> _Provided entries_:

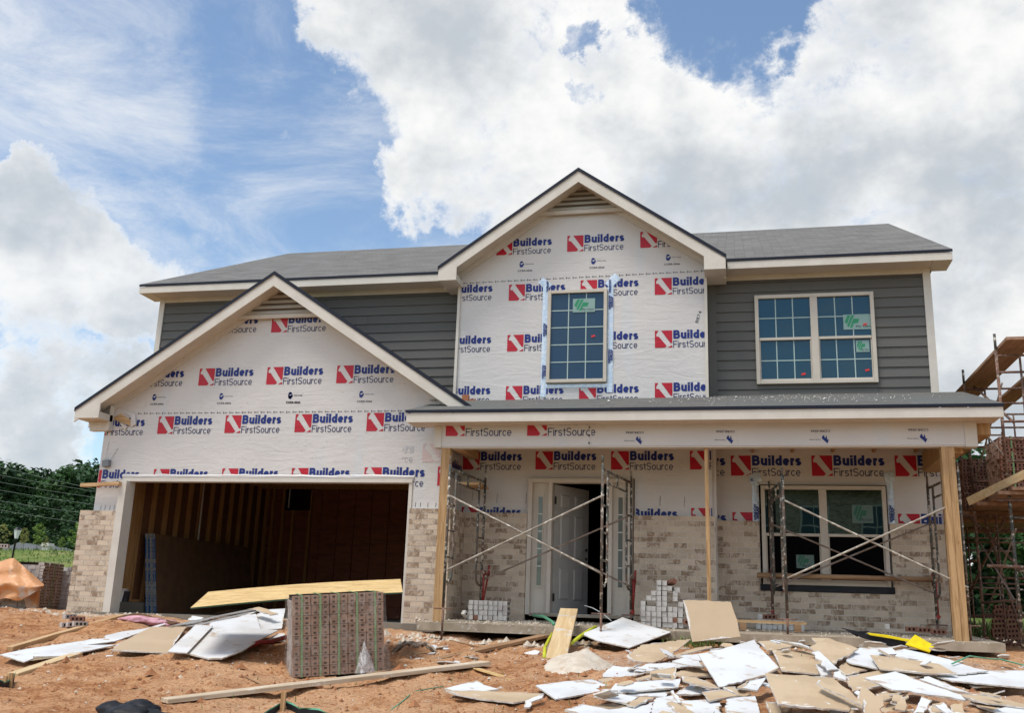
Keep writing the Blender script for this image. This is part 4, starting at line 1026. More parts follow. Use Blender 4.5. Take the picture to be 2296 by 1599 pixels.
# ------------------------------------------------------------------ props and small timber on the house
q = onY(1583, 1000, -.68); m = MB(); m.prism([(q.x - .026, -.70, 2.565), (q.x + .026, -.70, 2.565), (q.x + .040, -.70, .078), (q.x - .012, -.70, .078)], (0, .085, 0), 'pine')
solo(m, 'timber_prop', 'slim pale timber prop standing under the middle of the porch beam', 'timber prop')
m = MB(); a = onY(188, 1081, -.16); m.obox(Matrix.Translation((a.x + .33, -.16, 2.07)) @ Matrix.Rotation(-.05, 4, 'Y'), .36, .045, .028, 'pine_x')
solo(m, 'timber_offcut', 'short timber offcut jutting past the garage corner above the brick pier', 'timber')
for px, py, Y, L, lab in ((1043, 1025, .45, .26, 'short timber block under the porch beam end beside the garage return'), (1897, 1302 - 200, .9, .2, 'small timber block on the wrap beside the slim prop')):
    p = onY(px, py, Y)
    if px < 1100: m = MB(); m.obox(Matrix.Translation((5.85, .3, 2.14)), .16, .3, .02, 'pine_x'); solo(m, 'timber_block', lab, 'timber')
    else: p = onY(*fr((1700, 1150, 2.907), (578, 435)), YM - .06); m = MB(); m.box(p.x - .08, p.x + .08, YM - .10, YM - .014, p.z - .07, p.z + .05, 'pine_x'); solo(m, 'timber_block', lab, 'timber')

# ------------------------------------------------------------------ scaffolds
def frame_end(fx, fy, bx, by, zf, zb, H, root, org, lab, mt='pipe_green', jack=True):
    """one walk-through frame between a front post and a back post, with screw jacks"""
    F, B = Vector((fx, fy, 0)), Vector((bx, by, 0)); d = (B - F).normalized(); W = (B - F).length
    Z = Vector((0, 0, 1)); z0 = max(zf, zb) + .16; m = MB(); r = .0195
    m.tube([F + Z * z0, F + Z * (z0 + H)], r, mt); m.tube([B + Z * z0, B + Z * (z0 + H)], r, mt)
    m.tube([F + Z * (z0 + H), F + Z * (z0 + H + .12)], .015, mt); m.tube([B + Z * (z0 + H), B + Z * (z0 + H + .12)], .015, mt)
    zt = z0 + H - .06; m.tube([F + Z * zt, B + Z * zt], .019, mt)
    i0, i1 = F + d * .26, B - d * .26; zi = zt - .17
    for p, q_, s in ((F, i0, 1), (B, i1, -1)):
        m.tube([p + Z * (z0 + .34), p + d * (s * .13) + Z * (z0 + .345), q_ - d * (s * .03) + Z * (z0 + .40), q_ + Z * (z0 + .52), q_ + Z * zt], .017, mt)
        for zz in (.68, 1.05, 1.42): m.tube([p + Z * (z0 + zz), q_ + Z * (z0 + zz)], .015, mt, 6)
    m.tube([i0 + Z * zi, i1 + Z * zi], .016, mt); mid = (i0 + i1) / 2; m.tube([mid + Z * zi, mid + Z * zt], .014, mt, 6)
    child(m, 'frame', root, org, lab)
    if jack:
        for p, zg in ((F, zf), (B, zb)):
            m = MB(); m.tube([p + Z * zg, p + Z * (z0 + .02)], .016, 'pipe_rust', 8); m.tube([p - Vector((.13, 0, 0)) + Z * (z0 - .02), p + Vector((.13, 0, 0)) + Z * (z0 - .02)], .011, 'pipe_rust', 6)
            m.box(p.x - .06, p.x + .06, p.y - .06, p.y + .06, zg - .004, zg + .006, 'pipe_rust'); child(m, 'screw_jack', root, org)
    return z0
def brace(a, b, root, org, mt='brace_metal', r=.0135):
    a, b = Vector(a), Vector(b); m = MB(); m.tube([a, a.lerp(b, .04), a.lerp(b, .5), a.lerp(b, .96), b], r, mt, 7)
    child(m, 'cross_brace', root, org)
def bracket(x, y, z, root, org, dy=.33, s=1):
    m = MB(); m.tube([(x, y, z), (x, y + dy, z)], .020, 'red_paint'); m.tube([(x, y + dy, z - .05), (x, y + dy, z + .14)], .018, 'red_paint')
    m.tube([(x, y + .015, z + .05), (x, y + .015, z - .52)], .018, 'red_paint'); m.tube([(x, y + dy - .02, z), (x, y + .02, z - .46)], .014, 'red_paint')
    m.tube([(x, y - .04, z + .02), (x, y + .04, z + .02)], .032, 'pipe_rust'); m.tube([(x, y - .035, z - .48), (x, y + .035, z - .48)], .028, 'red_paint'); child(m, 'side_bracket', root, org, 'red side bracket')
org = (7.0, -.45, 0)
sa = empty('scaffold', org, label='scaffold of two splattered end frames and crossed braces before the front door', cat='scaffold', group='mason scaffolds round the house')
FLx, FRx, BLx, BRx = 5.89, 8.075, 6.03, 8.31; FYa, BYa = -1.22, .28
zl, zr = surf(FLx, FYa) + .01, surf(FRx, FYa) + .01
za = frame_end(FLx, FYa, BLx, BYa, zl, .115, 1.98, sa, org, 'left end frame'); zb = frame_end(FRx, FYa, BRx, BYa, zr, .115, 1.98, sa, org, 'right end frame')
brace((FLx + .03, FYa - .02, 1.80), (FRx, FYa - .03, .78), sa, org); brace((FLx + .03, FYa - .035, .77), (FRx + .03, FYa - .045, 1.83), sa, org)
brace((BLx, BYa + .03, 1.70), (BRx, BYa + .03, .66), sa, org, 'brace_rust'); brace((BLx, BYa + .045, .70), (BRx, BYa + .045, 1.72), sa, org, 'brace_rust')
bracket(BLx + .03, BYa, .80, sa, org); bracket(BRx + .03, BYa, .78, sa, org)
org = (11.5, 0, 0)
sb = empty('scaffold', org, label='scaffold of two dark green end frames and crossed braces before the front window', cat='scaffold', group='mason scaffolds round the house')
zc = frame_end(10.485, -.66, 10.345, .80, .075, .125, 1.90, sb, org, 'left end frame'); zd = frame_end(12.735, -.66, 12.60, .80, .075, .125, 1.98, sb, org, 'right end frame')
brace((10.50, -.69, 1.84), (12.745, -.69, .74), sb, org); brace((10.50, -.705, .80), (12.745, -.705, 1.86), sb, org)
brace((10.36, .83, 1.66), (12.61, .83, .70), sb, org, 'brace_rust'); brace((10.36, .845, .72), (12.61, .845, 1.70), sb, org, 'brace_rust')
bracket(10.34, .8, .86, sb, org, .22); bracket(12.62, .8, .86, sb, org, .22)
a, b = onY(1697, 1286, .93), onY(2112, 1297, .93); m = MB(); m.tube([(a.x, .93, .905), (b.x, .93, .900)], .038, 'brown_plank', 8)
solo(m, 'wooden_pole', 'round wooden pole lying across the red brackets in front of the front window', 'pole')
# tower along the right side wall
def tower(Y0, Y1, zlev, H, lab):
    org = (14.2, Y0, 0); t = empty('scaffold', org, label=lab, cat='scaffold', group='mason scaffolds round the house')
    for Y, el in ((Y0, 'near end frame'), (Y1, 'far end frame')):
        for k, z in enumerate(zlev):
            if z is None: continue
            F = Vector((13.47, Y, 0)); m = MB(); Z = Vector((0, 0, 1)); W = Vector((1.52, 0, 0)); mt = 'pipe_green' if k % 2 == 0 and Y < 0 else 'pipe_rust'
            m.tube([F + Z * z, F + Z * (z + H)], .0215, mt); m.tube([F + W + Z * z, F + W + Z * (z + H)], .0215, mt)
            for zz in (.06, .45, 1.0, H - .30, H - .06): m.tube([F + Z * (z + zz), F + W + Z * (z + zz)], .018, mt, 7)
            for xx in (.30, 1.22): m.tube([F + Vector((xx, 0, z + .06)), F + Vector((xx, 0, z + H - .06))], .016, mt, 7)
            for xx in (.0, 1.22): m.tube([F + Vector((xx, 0, z + .75)), F + Vector((xx + .3, 0, z + .75))], .014, mt, 6)
            child(m, 'frame', t, org, el)
    for k, z in enumerate(zlev):
        if z is None: continue
        for x in (13.50, 14.96):
            brace((x, Y0, z + .45), (x, Y1, z + 1.55), t, org, 'brace_rust', .012); brace((x + .016, Y0, z + 1.55), (x + .016, Y1, z + .45), t, org, 'brace_metal' if k else 'brace_rust', .012)
    return t
tower(-.12, 2.0, (.0, 2.02), 2.0, 'nearest bay of the tall scaffold beside the right wall'); tower(4.1, 6.2, (.0, 2.02), 2.0, 'far bay of the tall scaffold beside the right wall')
org = (14.2, 3, 0)
m = MB(); m.tube([(13.47, -.12, 4.02), (13.47, -.12, 4.46)], .016, 'pipe_green'); m.tube([(13.47, 2.0, 4.02), (13.47, 2.0, 4.42)], .016, 'pipe_green')
solo(m, 'guard_post', 'pair of bare pipe ends rising above the tall scaffold', 'pipe') if False else m.bm.free()
for Y, lab in ((-.12, 'bare pipe rising above the near frame of the tall scaffold'), (2.0, 'bare pipe rising behind the porch roof corner')):
    m = MB(); m.tube([(13.47, Y, 4.02), (13.47, Y, 4.28)], .019, 'pipe_green'); solo(m, 'guard_pipe', lab, 'pipe')
m = MB(); m.tube([(13.15, .35, 1.75), (13.5, -.15, 2.02), (14.2, -.2, 2.34)], .014, 'brace_metal'); m.bm.free()
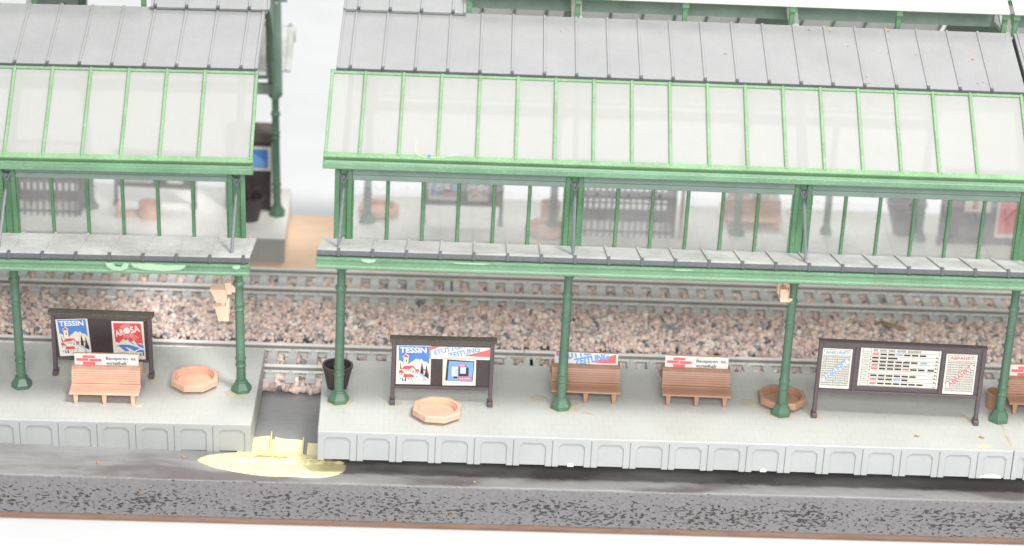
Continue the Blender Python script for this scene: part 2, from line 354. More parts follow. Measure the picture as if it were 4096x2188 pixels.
RM = rotm(A)
lump = 1+rng.normal(0, .07, (n, len(iv)))
V = (iv[None]*lump[:,:,None])*scl[:,None,:]
V = np.einsum('nij,nkj->nki', RM, V)
inr2 = ((np.abs(allp[:,1]-5.03) < 1.6) | (np.abs(allp[:,1]-11.51) < 1.6))
cen = np.stack([allp[:,0], allp[:,1], hgt(allp[:,0], allp[:,1])+lift+rng.uniform(-.02, .07, n)*np.where(inr2,.6,1)+.05-np.where(inr2,.025,0)], 1)
V = (V+cen[:,None,:]).reshape(-1, 3)
F = (if_[None]+(np.arange(n)*len(iv))[:,None,None]).reshape(-1, 3)
me = bpy.data.meshes.new('ballast'); me.vertices.add(len(V)); me.vertices.foreach_set('co', V.astype(np.float32).ravel())
me.loops.add(F.size); me.loops.foreach_set('vertex_index', F.astype(np.int32).ravel())
me.polygons.add(len(F)); me.polygons.foreach_set('loop_start', np.arange(0, F.size, 3, dtype=np.int32)); me.polygons.foreach_set('use_smooth', np.ones(len(F), bool))
at = me.attributes.new('tone', 'FLOAT', 'POINT'); at.data.foreach_set('value', np.repeat(rng.uniform(0, 1, n), len(iv)).astype(np.float32))
me.update(); me.validate(); me.materials.append(M['pebble'])
o = bpy.data.objects.new('ballast', me); C.objects.link(o)
tag(o, 'pink, brown and dark grey pebble ballast spread between and around the tracks', 'ballast', kind='stuff')
mb = MB()
nx, ny = 60, 24; gx = np.linspace(-13.3, 25.6, nx); gy = np.linspace(3.70, 13.65, ny); vs = []
for b_ in gy:
    for a_ in gx: vs.append((a_, b_, max(BT+.01, float(hgt(a_, b_)))-(.3 if (b_ == gy[0] or b_ == gy[-1]) else 0)))
mb.add(vs, [(j*nx+i, j*nx+i+1, (j+1)*nx+i+1, (j+1)*nx+i) for j in range(ny-1) for i in range(nx-1)])
tag(mb.build('ground', M['bed'], smooth=True), kind='structure')['label'] = 'dark glued bed under the pebble ballast'

# ------------------------------------------------------------------ tracks
RT = -.75
def make_track(y, x0, x1, label, xs):
    t = thing('railway_track', label, 'track', ((x0+x1)/2, y, 0), group='model railway track sections')
    ox = -(x0+x1)/2
    for s_ in (-1, 1):
        pr = [(-.095,RT-.25),(.095,RT-.25),(.095,RT-.225),(.03,RT-.195),(.024,RT-.09),(.056,RT-.07),(.058,RT-.018),(.042,RT),(-.042,RT),(-.058,RT-.018),(-.056,RT-.07),(-.024,RT-.09),(-.03,RT-.195),(-.095,RT-.225)]
        mb = MB(); mb.prism([(q[0]+s_*.845, q[1]) for q in pr], 'x', x0+ox+.012, x1+ox-.012); ro_ = mb.build('rail', [M['railmetal'], M['railweb']], t)
        for p in ro_.data.polygons:
            if abs(p.normal.y) > .9 and p.center.z < RT-.08 and p.center.z > RT-.215: p.material_index = 1
    first = None
    for x in xs:
        if first is None:
            mb = MB(); w = .163
            mb.box(-w, w, -1.27, 1.27, RT-.47, RT-.255)
            for s_ in (-1, 1):
                for d in (-.15, .15): mb.lathe(0, s_*.845+d, [(.065,RT-.255),(.065,RT-.20),(.04,RT-.17)], 10)
                mb.lathe(0, s_*.62, [(.05,RT-.255),(.05,RT-.235)], 10)
                mb.box(w, w+.335, s_*.845-.06, s_*.845+.06, RT-.47, RT-.33)
            first = mb.build('sleeper', M['sleeper'], t, bevel=.012, seg=1); first.location.x = x+ox
        else:
            c = first.copy(); C.objects.link(c); c.parent = t; c.location.x = x+ox+random.uniform(-.012, .012); c.rotation_euler.z = random.uniform(-.008, .008)
    return t
P_ = .66
make_track(11.51, -13.2, 3.53, 'far track section left of the rail joint, with grey sleepers', [-12.9+P_*i for i in range(26)])
make_track(11.51, 3.53, 25.6, 'far track section right of the rail joint, with grey sleepers', [3.85+P_*i for i in range(34)])
make_track(5.03, -13.2, 6.1, 'near track section behind the platforms, left of its pale joiner', [-12.9+P_*i for i in range(30)])
make_track(5.03, 6.1, 25.6, 'near track section behind the long platform, right of its pale joiner', [6.45+P_*i for i in range(30)])
for x, y, lab in ((3.53, 11.51, 'yellowish rail joiner clips joining the far track'), (6.1, 5.03, 'yellowish rail joiner clips joining the near track')):
    t = thing('rail_joiner', lab, 'rail joiner', (x,y,0), group='rail joiners'); jm = plastic('joiner_'+str(int(y)), (.42,.41,.27), .4, .1, .2)
    for s_ in (-1, 1):
        mb = MB(); c_ = s_*.845
        mb.prism([(c_-.155,RT-.2),(c_-.155,RT-.29),(c_+.155,RT-.29),(c_+.155,RT-.2),(c_+.085,RT-.2),(c_+.085,RT-.262),(c_-.085,RT-.262),(c_-.085,RT-.2)], 'x', -.62, .62); mb.build('clip', jm, t, bevel=.01)

# ------------------------------------------------------------------ platforms
HP = .99
def make_platform(label, x0, x1, y0, y1, bays, mat=None, loc=(0,0,0), rz=0, support=False, endpil=True, face=None, deck='plat'):
    t = thing('station_platform', label, 'platform', loc, rz, 'grey station platforms', mat)
    mb = MB(); th = .07
    mb.box(x0, x1, y0+.005, y1, -th-.03, 0)
    mb.box(x0, x0+.06, y0+.06, y1-.06, -HP+.02, -.10); mb.box(x1-.06, x1, y0+.06, y1-.06, -HP+.02, -.10)
    mb.box(x0+.06, x1-.06, y1-.06, y1-.003, -HP+.02, -.10)
    mb.build('deck', M[deck], t, bevel=.03)
    mb = MB(); mb.box(x0+.002, x1-.002, y0+.042, y0+.105, -HP+.035, -.101)
    mb.build('front_wall', face or M['platface'], t)
    mb = MB()
    for (a, b_) in bays:
        w = b_-a; g = .008; m1 = .205; m2 = .205; ch = .115; top = -.20
        if w < 1.0: m1 *= .75; m2 *= .75
        o_ = [(a+g,-HP),(a+g,-.006),(b_-g,-.006),(b_-g,-HP),(b_-m2,-HP),(b_-m2,top-ch),(b_-m2-ch,top),(a+m1+ch,top),(a+m1,top-ch),(a+m1,-HP)]
        mb.prism(o_, 'y', y0, y0+.044)
    mb.build('front_panelling', face or M['platface'], t, bevel=.014, seg=1)
    if support:
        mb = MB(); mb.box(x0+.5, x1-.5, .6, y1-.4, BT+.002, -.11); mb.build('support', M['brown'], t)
    return t
a_ = 1.2038; X0 = -.5693; YF = -2.1417
bays = [(X0+i*a_, X0+(i+1)*a_) for i in range(17)] + [(X0+17*a_, 21.0)]
make_platform('long near platform right of the gap, raised above the board on a dark shadow', X0, 21.0, YF, 3.094, bays, support=True)
bays = [(21.0+(i-1)*a_+.55, 21.0+i*a_+.55) for i in range(5)]; bays[0] = (21.012, 21.55)
make_platform('sliver of platform beyond the glued seam at the right edge', 21.012, 26.3, YF, 3.094, bays, support=True)
bays = [(.58-(i+1)*a_, .58-i*a_) for i in range(9)]
make_platform('slipped near platform left of the gap, resting on the yellow glue', .58-9*a_, .58, -2.163, 3.07, bays, mat=PL)
bays = [(-.02+i*a_, -.02+(i+1)*a_) for i in range(21)]
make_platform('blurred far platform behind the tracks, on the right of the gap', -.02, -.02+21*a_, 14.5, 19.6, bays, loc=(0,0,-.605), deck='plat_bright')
bays = [(-2.42-(i+1)*a_, -2.42-i*a_) for i in range(10)]
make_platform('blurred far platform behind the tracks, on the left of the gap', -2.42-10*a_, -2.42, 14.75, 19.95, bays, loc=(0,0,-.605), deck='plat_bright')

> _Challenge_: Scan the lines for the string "Blender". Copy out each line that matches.

> _Written response_:
Keep writing the Blender script for this image. This is part 4, starting at line 1026. More parts follow. Use Blender 4.5. Take the picture to be 2296 by 1599 pixels.
Continue the Blender Python script for this scene: part 2, from line 354. More parts follow. Measure the picture as if it were 4096x2188 pixels.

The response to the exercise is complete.